Multi-Scopic Cognitive Memory System for Continuous Gesture Learning

With the advancement of artificial intelligence technologies in recent years, research on intelligent robots has progressed. Robots are required to understand human intentions and communicate more smoothly with humans. Since gestures can have a variety of meanings, gesture recognition is one of the essential issues in communication between robots and humans. In addition, robots need to learn new gestures as humans grow. Moreover, individual gestures vary. Because catastrophic forgetting occurs in training new data in traditional gesture recognition approaches, it is necessary to preserve the prepared data and combine it with further data to train the model from scratch. We propose a Multi-scopic Cognitive Memory System (MCMS) that mimics the lifelong learning process of humans and can continuously learn new gestures without forgetting previously learned gestures. The proposed system comprises a two-layer structure consisting of an episode memory layer and a semantic memory layer, with a topological map as its backbone. The system is designed with reference to conventional continuous learning systems in three ways: (i) using a dynamic architecture without setting the network size, (ii) adding regularization terms to constrain learning, and (iii) generating data from the network itself and performing relearning.

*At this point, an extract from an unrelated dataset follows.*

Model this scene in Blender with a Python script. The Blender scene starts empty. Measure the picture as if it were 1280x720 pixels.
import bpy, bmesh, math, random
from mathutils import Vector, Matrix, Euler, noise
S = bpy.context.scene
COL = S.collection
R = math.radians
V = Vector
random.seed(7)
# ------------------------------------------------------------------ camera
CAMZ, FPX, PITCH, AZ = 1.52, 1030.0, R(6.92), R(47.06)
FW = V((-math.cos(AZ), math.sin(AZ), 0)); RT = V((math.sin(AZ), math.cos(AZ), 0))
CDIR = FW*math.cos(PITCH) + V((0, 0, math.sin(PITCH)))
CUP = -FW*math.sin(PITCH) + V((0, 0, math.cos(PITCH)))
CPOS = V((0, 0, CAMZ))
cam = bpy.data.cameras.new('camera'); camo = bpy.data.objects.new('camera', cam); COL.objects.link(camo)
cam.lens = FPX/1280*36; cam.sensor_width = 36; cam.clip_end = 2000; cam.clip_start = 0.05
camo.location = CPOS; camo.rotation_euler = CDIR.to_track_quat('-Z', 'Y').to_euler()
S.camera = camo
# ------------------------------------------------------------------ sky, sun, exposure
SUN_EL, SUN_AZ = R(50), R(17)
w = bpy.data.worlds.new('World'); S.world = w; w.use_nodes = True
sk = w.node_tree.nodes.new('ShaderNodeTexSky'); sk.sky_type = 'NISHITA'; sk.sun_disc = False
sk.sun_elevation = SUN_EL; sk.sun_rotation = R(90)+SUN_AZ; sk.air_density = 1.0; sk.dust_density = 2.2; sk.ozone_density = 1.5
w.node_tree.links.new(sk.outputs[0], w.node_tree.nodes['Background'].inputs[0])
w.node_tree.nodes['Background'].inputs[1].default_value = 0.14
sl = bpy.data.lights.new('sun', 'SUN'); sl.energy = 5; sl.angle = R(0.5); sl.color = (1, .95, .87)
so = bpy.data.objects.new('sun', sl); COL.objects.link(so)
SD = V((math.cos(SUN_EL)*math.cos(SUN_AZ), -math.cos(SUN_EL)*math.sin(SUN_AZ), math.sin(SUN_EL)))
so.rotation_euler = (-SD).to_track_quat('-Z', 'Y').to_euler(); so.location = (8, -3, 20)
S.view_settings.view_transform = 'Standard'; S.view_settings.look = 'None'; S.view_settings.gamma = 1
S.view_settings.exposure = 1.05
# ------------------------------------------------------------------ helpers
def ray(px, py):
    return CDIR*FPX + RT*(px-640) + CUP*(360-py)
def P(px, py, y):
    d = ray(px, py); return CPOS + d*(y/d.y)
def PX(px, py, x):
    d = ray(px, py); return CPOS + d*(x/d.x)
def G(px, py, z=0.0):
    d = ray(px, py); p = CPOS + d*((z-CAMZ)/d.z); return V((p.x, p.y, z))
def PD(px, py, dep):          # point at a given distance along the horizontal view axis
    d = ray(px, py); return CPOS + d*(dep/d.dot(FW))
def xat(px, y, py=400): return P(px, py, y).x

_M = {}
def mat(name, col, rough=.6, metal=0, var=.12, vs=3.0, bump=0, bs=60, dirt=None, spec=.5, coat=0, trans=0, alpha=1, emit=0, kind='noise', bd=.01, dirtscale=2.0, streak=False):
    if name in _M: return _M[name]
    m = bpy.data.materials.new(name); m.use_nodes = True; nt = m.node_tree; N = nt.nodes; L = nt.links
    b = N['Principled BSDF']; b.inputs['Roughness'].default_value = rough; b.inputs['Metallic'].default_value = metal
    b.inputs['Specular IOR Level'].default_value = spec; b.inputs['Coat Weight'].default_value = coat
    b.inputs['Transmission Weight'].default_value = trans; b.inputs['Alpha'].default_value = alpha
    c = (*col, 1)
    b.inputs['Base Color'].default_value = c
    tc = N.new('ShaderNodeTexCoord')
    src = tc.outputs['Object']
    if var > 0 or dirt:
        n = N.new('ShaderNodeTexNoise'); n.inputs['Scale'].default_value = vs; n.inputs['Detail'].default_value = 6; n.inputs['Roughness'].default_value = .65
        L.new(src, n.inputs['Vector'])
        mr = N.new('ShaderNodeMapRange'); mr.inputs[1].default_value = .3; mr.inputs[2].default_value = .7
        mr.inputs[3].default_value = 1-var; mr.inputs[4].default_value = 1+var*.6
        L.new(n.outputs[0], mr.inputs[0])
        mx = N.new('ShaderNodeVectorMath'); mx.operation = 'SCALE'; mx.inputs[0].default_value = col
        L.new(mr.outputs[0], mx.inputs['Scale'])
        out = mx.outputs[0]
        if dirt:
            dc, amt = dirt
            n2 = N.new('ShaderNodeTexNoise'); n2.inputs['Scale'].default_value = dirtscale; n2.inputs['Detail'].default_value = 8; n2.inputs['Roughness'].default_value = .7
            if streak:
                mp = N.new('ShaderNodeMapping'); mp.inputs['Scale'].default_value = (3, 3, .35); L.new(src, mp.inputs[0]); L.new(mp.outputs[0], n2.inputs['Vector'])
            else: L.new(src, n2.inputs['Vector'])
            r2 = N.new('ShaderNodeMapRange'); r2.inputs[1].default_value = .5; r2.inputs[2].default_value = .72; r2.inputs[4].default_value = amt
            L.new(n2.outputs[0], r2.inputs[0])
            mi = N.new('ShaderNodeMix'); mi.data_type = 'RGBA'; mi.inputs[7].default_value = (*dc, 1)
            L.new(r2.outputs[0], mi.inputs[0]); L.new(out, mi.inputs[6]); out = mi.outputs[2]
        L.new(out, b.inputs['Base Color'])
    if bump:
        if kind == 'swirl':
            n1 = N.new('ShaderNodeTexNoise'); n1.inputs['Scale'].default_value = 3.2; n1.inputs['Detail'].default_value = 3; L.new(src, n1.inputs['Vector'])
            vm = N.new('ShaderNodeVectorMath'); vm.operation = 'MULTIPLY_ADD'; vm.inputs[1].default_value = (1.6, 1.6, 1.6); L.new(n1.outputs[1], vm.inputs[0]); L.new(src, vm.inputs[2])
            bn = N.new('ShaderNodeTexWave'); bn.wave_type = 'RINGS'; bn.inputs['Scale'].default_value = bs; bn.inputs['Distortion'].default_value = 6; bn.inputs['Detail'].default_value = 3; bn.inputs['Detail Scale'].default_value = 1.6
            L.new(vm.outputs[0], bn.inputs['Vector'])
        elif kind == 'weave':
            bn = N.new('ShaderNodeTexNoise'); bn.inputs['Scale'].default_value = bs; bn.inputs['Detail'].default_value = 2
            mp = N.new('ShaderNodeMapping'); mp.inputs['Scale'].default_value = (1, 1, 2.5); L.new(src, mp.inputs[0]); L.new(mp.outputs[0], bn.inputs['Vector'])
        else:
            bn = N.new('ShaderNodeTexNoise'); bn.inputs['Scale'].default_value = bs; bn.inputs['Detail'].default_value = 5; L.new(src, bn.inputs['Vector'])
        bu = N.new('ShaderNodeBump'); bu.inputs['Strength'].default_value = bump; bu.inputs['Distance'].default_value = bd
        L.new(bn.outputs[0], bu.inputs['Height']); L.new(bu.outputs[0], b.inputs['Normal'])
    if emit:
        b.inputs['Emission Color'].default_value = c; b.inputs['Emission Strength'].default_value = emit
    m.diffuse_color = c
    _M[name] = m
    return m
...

The episode memory layer clusters the data and learns their spatiotemporal representation. The semantic memory layer generates a topological map based on task-related inputs and stores them as longer-term episode representations in the robot's memory. In addition, to alleviate catastrophic forgetting, the memory replay function can reinforce memories autonomously. The proposed system could mitigate catastrophic forgetting and perform continuous learning by using both machine learning benchmark datasets and real-world data compared to conventional methods.